Sheryl Tucker de Vazquez is an architect and associate professor, instructor at the University of Houston, and principal of Tucker De Vazquez Architecture. She has published extensively on the influence of African American culture on the American built environment and her design work has been recognized with multiple design awards.   De Vazquez collaborated with artist Rick Lowe on the development of the Project Row Houses campus and was recently awarded the Houston American Institute of Architects (AIA) 25-year campus award for her contributions to the project. Funded by a National Endowment for the Arts Grant, her renovation of a two-story storefront on the Project Row Houses campus received an American Collegiate Schools of Architecture Faculty Design Award. She is currently working on the Zina Garrison Tennis Academy, which received a 2017 Houston AIA On the Boards Design Award and a collection of essays exploring how low-lying and coastal African American communities are confronting climate change.

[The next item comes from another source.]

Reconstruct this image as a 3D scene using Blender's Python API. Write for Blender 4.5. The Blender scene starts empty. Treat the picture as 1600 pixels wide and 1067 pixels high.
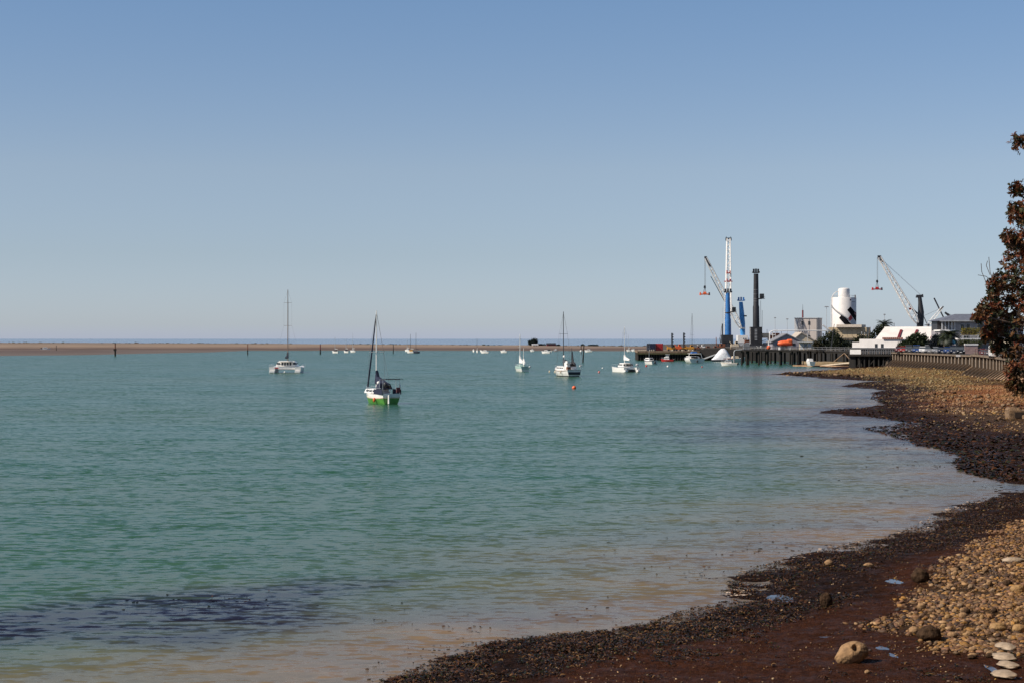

William D. Williams is an architect and the current Smith Visiting Professor at Rice University School of Architecture as well as the former Director of the School of Architecture and Interior Design at the University of Cincinnati College of Design. Williams has published and lectured extensively on the intersection of architecture, collective memory, and racial identity. His design work has been featured in multiple architectural journals and received numerous awards. Williams curated and contributed to the exhibition, ROW: Trajectories through the Shotgun House, which explored the African American roots of the shotgun house typology. This exhibition was funded by the National Endowment for the Arts and published as a book by Rice University. Williams also curated and contributed to the Dresser Trunk Project, a traveling exhibition exploring race, segregation, and travel in the Jim Crow Era. This exhibition was presented at numerous symposia and featured in multiple architectural journals.